■ WORK TO COMPLETE
Print exactly those lines that run from the beginning of the data to the line bearing "struct('trim_13', m, BODYW, 'white", inclusive.

■ SUPPLIED DATA

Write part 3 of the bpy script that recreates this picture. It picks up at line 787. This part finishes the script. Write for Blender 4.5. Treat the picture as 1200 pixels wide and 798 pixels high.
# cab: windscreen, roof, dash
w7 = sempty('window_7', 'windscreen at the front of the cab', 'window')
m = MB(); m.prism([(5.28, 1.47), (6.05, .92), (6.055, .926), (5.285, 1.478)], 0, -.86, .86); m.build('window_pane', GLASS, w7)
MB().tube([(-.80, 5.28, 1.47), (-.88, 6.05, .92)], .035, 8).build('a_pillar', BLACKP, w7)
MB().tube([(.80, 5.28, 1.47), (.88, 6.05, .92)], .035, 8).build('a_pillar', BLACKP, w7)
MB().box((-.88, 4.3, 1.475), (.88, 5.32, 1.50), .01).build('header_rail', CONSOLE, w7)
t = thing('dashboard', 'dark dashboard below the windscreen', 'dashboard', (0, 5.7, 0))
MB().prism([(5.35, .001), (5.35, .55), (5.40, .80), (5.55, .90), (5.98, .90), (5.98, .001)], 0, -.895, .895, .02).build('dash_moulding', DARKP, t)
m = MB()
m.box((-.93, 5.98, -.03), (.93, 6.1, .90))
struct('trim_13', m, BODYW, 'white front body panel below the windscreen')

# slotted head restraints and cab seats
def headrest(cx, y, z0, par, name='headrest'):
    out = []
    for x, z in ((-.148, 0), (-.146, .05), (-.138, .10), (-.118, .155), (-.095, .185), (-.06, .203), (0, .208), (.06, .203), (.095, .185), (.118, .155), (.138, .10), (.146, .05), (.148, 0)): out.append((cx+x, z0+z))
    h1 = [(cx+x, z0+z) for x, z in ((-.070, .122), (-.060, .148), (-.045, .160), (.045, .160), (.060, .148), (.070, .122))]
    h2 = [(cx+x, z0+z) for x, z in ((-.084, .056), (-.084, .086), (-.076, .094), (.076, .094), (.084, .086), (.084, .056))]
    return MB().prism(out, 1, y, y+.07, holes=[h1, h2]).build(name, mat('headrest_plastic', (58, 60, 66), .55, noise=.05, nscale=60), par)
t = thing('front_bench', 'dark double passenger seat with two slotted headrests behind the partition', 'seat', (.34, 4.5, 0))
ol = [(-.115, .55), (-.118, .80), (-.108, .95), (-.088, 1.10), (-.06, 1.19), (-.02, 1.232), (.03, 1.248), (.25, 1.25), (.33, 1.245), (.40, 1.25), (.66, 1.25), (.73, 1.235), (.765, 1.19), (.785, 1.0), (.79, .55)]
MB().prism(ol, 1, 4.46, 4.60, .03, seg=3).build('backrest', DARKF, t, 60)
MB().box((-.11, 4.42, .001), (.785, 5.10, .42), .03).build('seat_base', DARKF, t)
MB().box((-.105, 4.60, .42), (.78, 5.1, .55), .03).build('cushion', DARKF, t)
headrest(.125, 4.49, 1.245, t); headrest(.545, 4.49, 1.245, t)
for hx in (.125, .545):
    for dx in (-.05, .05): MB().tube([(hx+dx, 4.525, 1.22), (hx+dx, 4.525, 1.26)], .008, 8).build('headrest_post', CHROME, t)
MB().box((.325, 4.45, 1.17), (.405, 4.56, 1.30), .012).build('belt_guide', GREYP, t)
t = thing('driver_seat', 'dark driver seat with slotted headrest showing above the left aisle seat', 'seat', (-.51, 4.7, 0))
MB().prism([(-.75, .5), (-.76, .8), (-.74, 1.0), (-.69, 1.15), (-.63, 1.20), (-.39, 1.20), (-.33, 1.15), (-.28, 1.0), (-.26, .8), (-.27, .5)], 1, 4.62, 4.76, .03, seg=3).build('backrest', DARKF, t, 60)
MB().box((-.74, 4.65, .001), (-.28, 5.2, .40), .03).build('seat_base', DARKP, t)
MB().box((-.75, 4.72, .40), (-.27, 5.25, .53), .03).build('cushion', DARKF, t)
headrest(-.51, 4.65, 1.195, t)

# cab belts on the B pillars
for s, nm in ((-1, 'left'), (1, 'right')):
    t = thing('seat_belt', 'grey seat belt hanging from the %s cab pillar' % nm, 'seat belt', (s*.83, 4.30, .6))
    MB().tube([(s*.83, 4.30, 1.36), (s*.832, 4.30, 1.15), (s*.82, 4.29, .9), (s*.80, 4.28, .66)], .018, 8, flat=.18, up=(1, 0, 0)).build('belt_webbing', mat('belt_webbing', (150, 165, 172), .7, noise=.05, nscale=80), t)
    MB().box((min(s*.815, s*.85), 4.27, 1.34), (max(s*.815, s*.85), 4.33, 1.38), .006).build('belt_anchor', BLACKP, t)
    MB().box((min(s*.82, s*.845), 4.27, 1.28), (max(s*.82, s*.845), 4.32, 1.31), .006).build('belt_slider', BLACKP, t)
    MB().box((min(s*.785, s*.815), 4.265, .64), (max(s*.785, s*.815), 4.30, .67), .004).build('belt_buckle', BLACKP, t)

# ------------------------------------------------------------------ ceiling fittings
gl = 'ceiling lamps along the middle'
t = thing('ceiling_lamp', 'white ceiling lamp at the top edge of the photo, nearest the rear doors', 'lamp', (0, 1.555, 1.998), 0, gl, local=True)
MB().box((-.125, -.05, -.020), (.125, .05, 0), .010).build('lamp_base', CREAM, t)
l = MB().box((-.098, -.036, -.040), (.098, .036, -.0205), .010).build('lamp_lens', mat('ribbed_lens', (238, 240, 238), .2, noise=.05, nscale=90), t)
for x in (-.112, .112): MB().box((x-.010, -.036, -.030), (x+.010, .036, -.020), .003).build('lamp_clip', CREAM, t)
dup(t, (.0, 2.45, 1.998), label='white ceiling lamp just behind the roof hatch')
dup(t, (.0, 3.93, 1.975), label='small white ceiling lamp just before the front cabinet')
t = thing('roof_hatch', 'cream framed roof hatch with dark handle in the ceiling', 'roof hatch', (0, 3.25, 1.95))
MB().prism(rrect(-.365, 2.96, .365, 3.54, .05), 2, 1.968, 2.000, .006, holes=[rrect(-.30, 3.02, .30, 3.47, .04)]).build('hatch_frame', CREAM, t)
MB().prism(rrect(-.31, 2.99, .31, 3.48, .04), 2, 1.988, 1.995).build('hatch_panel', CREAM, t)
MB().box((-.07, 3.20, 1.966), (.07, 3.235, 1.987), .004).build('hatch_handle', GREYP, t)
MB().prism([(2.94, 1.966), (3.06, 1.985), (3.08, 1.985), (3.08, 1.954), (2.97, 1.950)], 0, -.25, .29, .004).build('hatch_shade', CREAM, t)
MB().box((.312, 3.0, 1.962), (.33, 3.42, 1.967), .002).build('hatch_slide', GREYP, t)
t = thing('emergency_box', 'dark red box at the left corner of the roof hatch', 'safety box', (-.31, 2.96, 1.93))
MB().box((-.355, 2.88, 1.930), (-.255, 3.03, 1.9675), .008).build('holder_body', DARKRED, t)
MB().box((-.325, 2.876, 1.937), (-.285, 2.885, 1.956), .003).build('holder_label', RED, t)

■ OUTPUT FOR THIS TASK
Write part 3 of the bpy script that recreates this picture. It picks up at line 787. This part finishes the script. Write for Blender 4.5. Treat the picture as 1200 pixels wide and 798 pixels high.
# cab: windscreen, roof, dash
w7 = sempty('window_7', 'windscreen at the front of the cab', 'window')
m = MB(); m.prism([(5.28, 1.47), (6.05, .92), (6.055, .926), (5.285, 1.478)], 0, -.86, .86); m.build('window_pane', GLASS, w7)
MB().tube([(-.80, 5.28, 1.47), (-.88, 6.05, .92)], .035, 8).build('a_pillar', BLACKP, w7)
MB().tube([(.80, 5.28, 1.47), (.88, 6.05, .92)], .035, 8).build('a_pillar', BLACKP, w7)
MB().box((-.88, 4.3, 1.475), (.88, 5.32, 1.50), .01).build('header_rail', CONSOLE, w7)
t = thing('dashboard', 'dark dashboard below the windscreen', 'dashboard', (0, 5.7, 0))
MB().prism([(5.35, .001), (5.35, .55), (5.40, .80), (5.55, .90), (5.98, .90), (5.98, .001)], 0, -.895, .895, .02).build('dash_moulding', DARKP, t)
m = MB()
m.box((-.93, 5.98, -.03), (.93, 6.1, .90))
struct('trim_13', m, BODYW, 'white front body panel below the windscreen')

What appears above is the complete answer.